The 80-year-old chairman of Soros Fund Management recently wrote a lengthy essay in The New York Review of Books about his plans for the network of Open Society Foundations (OSF) to which he has contributed more than $8 billion over the past three decades. The private operating and grant-making organization seeks to shape public policy to promote democratic governance, human rights, and economic, legal and social reform around the world.

Soros, excoriated in many circles as a supporter of left-wing causes and groups, professes himself to be happy with his philanthropy. “My success in the financial markets has given me a greater degree of independence than most other people," Soros writes. "This obliges me to take stands on controversial issues when others cannot, and taking such positions has itself been a source of satisfaction.”

Soros writes that he had not originally intended for the OSF to survive him, but changed his mind after it evolved into a substantial force: “A number of very capable people are devoting their lives to the work of the Open Society Foundations; I have no right to pull the rug out from under them.”

Beyond that, he says, the OSF has determined a particular area of philanthropy that needs to be carried on and does not require his presence: giving civil society the means to hold government accountable (the bulk of his essay focuses on this theme). Other activities, such as providing legal protection for the poor, are also worthwhile goals that the OSF will be able to serve beyond his lifetime.

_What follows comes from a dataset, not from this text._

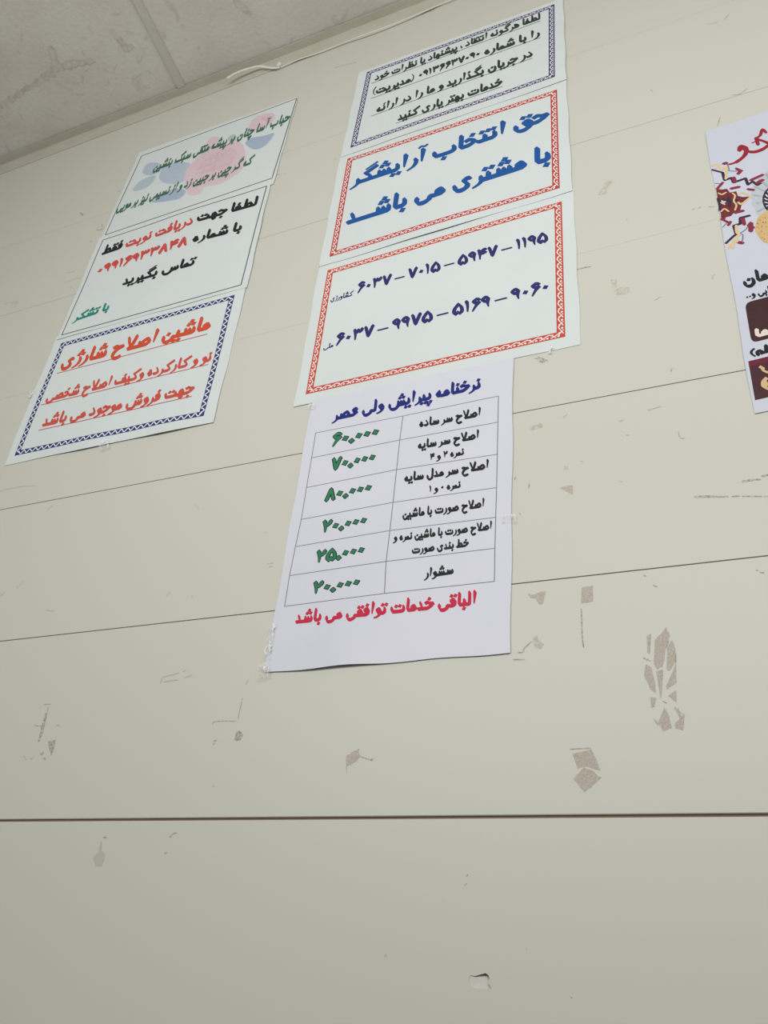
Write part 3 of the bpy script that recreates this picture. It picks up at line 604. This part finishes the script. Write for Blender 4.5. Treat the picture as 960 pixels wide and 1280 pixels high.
draw('script', [(.0038, [(515, 415), (520, 385), (548, 385), (565, 405), (560, 440), (530, 475), (490, 502)]), (.0022, [(500, 498), (465, 512), (435, 520)]), (.0038, [(545, 395), (575, 420), (630, 425), (690, 405), (740, 370)]), (.003, [(640, 320), (655, 370)]), (.0035, [(650, 330), (700, 345), (745, 365)]), (.0026, [(645, 320), (672, 300), (688, 255), (715, 280)]), (.0012, [(610, 358), (640, 345)])], SCR, .00012, 'dark red script word')
draw('carpet_motif', [(.0024, [(308, 562), (385, 582), (400, 640), (452, 622), (468, 658), (560, 626), (578, 675), (615, 650), (650, 680), (690, 655)]), (.0024, [(412, 1122), (470, 1068), (490, 1060), (470, 990), (520, 975), (520, 930), (590, 912)])], DNAV, .00012, 'navy stepped outline', sub=0)
draw('carpet_motif', [(.0022, [(312, 530), (345, 520), (380, 560), (405, 540), (415, 570), (410, 630)]), (.002, [(330, 548), (350, 540), (370, 552)]), (.0024, [(430, 1160), (450, 1130), (462, 1160), (470, 1100), (495, 1110), (490, 1075), (515, 1060), (495, 1040), (490, 990)])], CRM, .00013, 'cream scroll')
draw('carpet_motif', [(.0034, [(395, 515), (415, 510)]), (.0034, [(500, 560), (520, 570), (505, 590)]), (.0026, [(490, 550), (530, 568)]), (.003, [(470, 620), (480, 655)]), (.003, [(600, 640), (690, 600)]), (.0034, [(650, 660), (690, 640)]), (.0028, [(345, 705), (385, 660)]), (.003, [(450, 705), (510, 692)]), (.003, [(580, 710), (620, 715)]), (.003, [(540, 935), (550, 980)]), (.004, [(590, 985), (612, 1005)]), (.0036, [(600, 970), (600, 1030)]), (.0036, [(510, 1118), (535, 1120)]), (.003, [(380, 940), (430, 965)]), (.0026, [(430, 985), (445, 960)]), (.003, [(480, 890), (540, 875)])], PLUM, .00014, 'plum red blossoms', sub=2)
draw('carpet_motif', [(.0009, [(420, 520), (435, 555), (430, 568), (490, 572)]), (.0009, [(330, 665), (370, 668)]), (.0009, [(520, 1045), (560, 1020), (580, 990)]), (.0009, [(520, 1050), (540, 1060), (535, 1105)]), (.0009, [(388, 1000), (415, 970)])], GRN, .00013, 'thin green stems')
ps.lay('carpet_motif', ps.poly_px([z1(*p) for p in [(335, 705), (380, 712), (420, 706), (440, 735), (490, 725), (500, 760), (540, 770), (590, 765), (545, 812), (500, 815), (530, 830), (520, 870), (470, 890), (450, 915), (410, 925), (400, 955), (375, 950), (372, 900), (360, 850), (348, 780)]]), MAR, .0001, label='maroon medallion')
draw('carpet_motif', [(.0018, [(505, 745), (540, 735), (560, 745), (600, 760), (560, 800), (525, 825), (505, 810)]), (.0014, [(460, 740), (480, 760), (470, 800), (490, 830), (480, 870)]), (.0016, [(355, 740), (380, 750), (410, 735)]), (.0016, [(375, 880), (400, 860), (430, 880)])], CRM, .00016, 'cream edging of the medallion')
draw('carpet_motif', [(.0028, [(365, 800), (400, 790), (430, 810), (470, 790), (500, 800)]), (.0024, [(430, 770), (440, 840)]), (.0022, [(350, 780), (365, 830), (365, 870)])], DNAV, .00015, 'navy centre of the medallion', sub=2)
draw('carpet_motif', [(.0016, [(375, 815), (400, 825)]), (.0016, [(380, 800), (395, 812), (405, 805)])], OFFW, .00018, 'white dots of the medallion', sub=0)
def disc(cx, cy, rx, ry, n=40, fl=0.0, k=0):
    return [(cx+rx*(1+fl*math.sin(k*t*2*math.pi/n))*math.cos(t*2*math.pi/n), cy+ry*(1+fl*math.sin(k*t*2*math.pi/n))*math.sin(t*2*math.pi/n)) for t in range(n)]
cx, cy = 977, 252
ps.lay('pastry_picture', ps.poly_px(disc(cx-1, cy-6, 37, 36, 72, .03, 18)), CUP, .0001, label='grey fluted paper cup')
pol = []
for k in range(20):
    a = k*math.pi/10; pol += ps.stroke_px([(cx+21*math.cos(a), cy-6+21*math.sin(a)), (cx+35*math.cos(a+.05), cy-6+34*math.sin(a+.05))], .0022, sub=0)
ps.lay('pastry_picture', pol, CUP2, .00012, label='folds of the paper cup')
ps.lay('pastry_picture', ps.poly_px(disc(974, 250, 21, 20)), NVD, .00016, label='navy disc')
pol = []
for k in range(22):
    a = k*2*math.pi/22; pol += ps.stroke_px([(974+15*math.cos(a), 250+14*math.sin(a)), (974+18*math.cos(a+.1), 250+17*math.sin(a+.1))], .0012, sub=0)
ps.lay('pastry_picture', pol, OFFW, .0002, label='white rim of the navy disc')
ps.lay('pastry_picture', ps.poly_px(disc(968, 284, 24, 22, 44, .02, 9)), COOK, .00022, label='tan crumbed cookie')
pol = []
for k in range(60):
    a = random.random()*6.28; r = math.sqrt(random.random())*.9
    pol += ps.poly_px(disc(968+24*r*math.cos(a), 284+22*r*math.sin(a), random.uniform(.5, 1.2), random.uniform(.5, 1.1), 6))
ps.lay('pastry_picture', pol, CRB, .00026, label='brown crumbs')
ps.text('مان', (962, 348), (929.4, 357), 14, BLK, label='bold black word')
ps.text('ابی و', (963, 366), (939, 372), 8, BLK, label='small black words')
ps.text('…', (939, 371.5), (933, 373), 8, BLK, label='small dots', nib=(1.1, 1.1, 45))
def rrect(c, r, n=6):
    out = []
    for i in range(4):
        p = Vector(c[i]); a = (Vector(c[i-1])-p).normalized()*r; b = (Vector(c[(i+1) % 4])-p).normalized()*r
        for k in range(n+1):
            t = k/n; out.append(tuple(p+a*(1-t)**2+b*t*t))
    return out
tr = P(*(W(931, 379, .001)+dn*.17)); br = P(*(W(939, 428.5, .001)+dn*.17))
ps.lay('brown_panel', ps.poly_px(rrect([(931, 379), tr, br, (939.5, 429)], 8)), BRN, .00012, label='dark brown rounded panel')
draw('panel_word', [(.0028, [(458, 600), (465, 638), (495, 634)]), (.0028, [(495, 634), (540, 622)]), (.0024, [(500, 634), (502, 612), (522, 606), (530, 625)]), (.0024, [(522, 628), (545, 612), (560, 620)])], OFFW, .00018, 'cream word', fn=z2)
draw('bracket', [(.0018, [(440, 728), (424, 742), (424, 760), (445, 775)])], BLK, .00012, 'black bracket', fn=z2)
draw('text_line', [(.0026, [(468, 768), (462, 748), (480, 740), (495, 745), (490, 758)]), (.0026, [(495, 754), (545, 740)]), (.0026, [(520, 705), (522, 748)]), (.0026, [(540, 735), (548, 720)])], BLK, .00013, 'black word beside the bracket', fn=z2)
a_, b_ = (935.4, 452), (943.8, 500.3)
ta, tb = P(*(W(*a_, .001)+dn*.19)), P(*(W(*b_, .001)+dn*.19))
ps.lay('picture_strip', ps.poly_px([a_, ta, tb, b_]), STRIP, .00012, label='dark maroon picture strip')
m0 = (936.4, 458.5); ps.lay('picture_strip', ps.poly_px([a_, ta, P(*(W(*m0, .001)+dn*.19)), m0]), WINE, .00015, label='wine red band of the strip')
draw('strip_ornament', [(.0032, [(487, 850), (497, 856)]), (.0022, [(495, 856), (508, 875), (540, 885)]), (.003, [(520, 925), (505, 945), (505, 975), (530, 990)]), (.0014, [(520, 945), (528, 962), (518, 980)])], GOLD, .0002, 'gold scroll ornament', fn=z2)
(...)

This does not mean that Soros’s absence from the OSF will go unnoticed. He writes: “What will be missing when I am gone is the entrepreneurial and innovative spirit that has characterized the Open Society Foundations. I have tried to deal with problems as they arose through a process of trial and error. I was able to move fast and take big risks.”

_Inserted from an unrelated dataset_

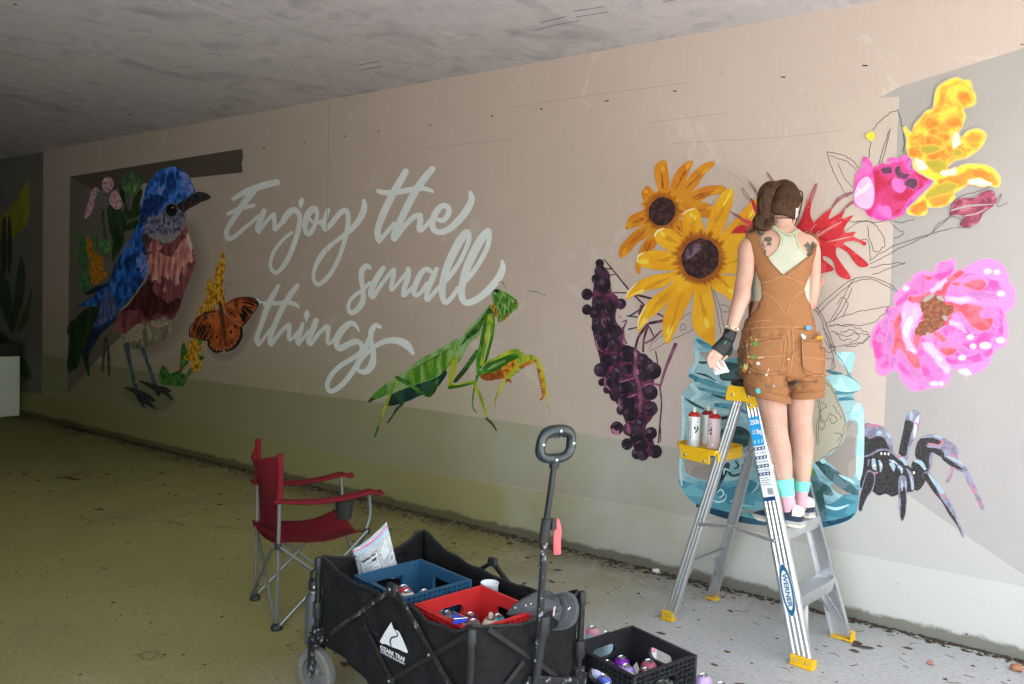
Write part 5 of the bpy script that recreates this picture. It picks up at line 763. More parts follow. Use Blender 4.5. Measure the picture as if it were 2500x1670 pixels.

He says the governing board that succeeds him, weighed down by fiduciary responsibilities, will not be able to follow his example; some will try to follow his intentions, while others will be risk averse.

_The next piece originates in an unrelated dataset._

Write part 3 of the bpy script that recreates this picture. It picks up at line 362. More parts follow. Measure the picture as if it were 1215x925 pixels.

After his death, the OSF will likely have a half dozen or so vice presidents overseeing separate parts of the organization and reporting to an incoming president. But Soros is determined that the structure not become centralized. “At present most of the innovative ideas come from within the networks we have sponsored, not from the top… I don’t want to lose that spirit,” he writes.

With that in mind, he has decided to set up a School of Public Policy at the Central European University in Budapest, which he expects to keep on top of policy news and to "identify problems and solutions as they arise in a way that the board of a foundation cannot.”

Soros wants the school to use the experience of the OSF's network as well theoretical ideas. “Currently our practical engagement with these burning issues exceeds our theoretical understanding…," he writes. "We need to generate more ideas in order to use our money more effectively.”

At the same time, Soros insists that the new institution will have to search far and wide for ideas to address global problems: “To fulfill my hopes, the school would have to institutionalize the entrepreneurial and exploratory spirit that currently imbues the Open Society Foundations.” This, he says, will involve a critical appraisal of the OSF’s prevailing beliefs and practices.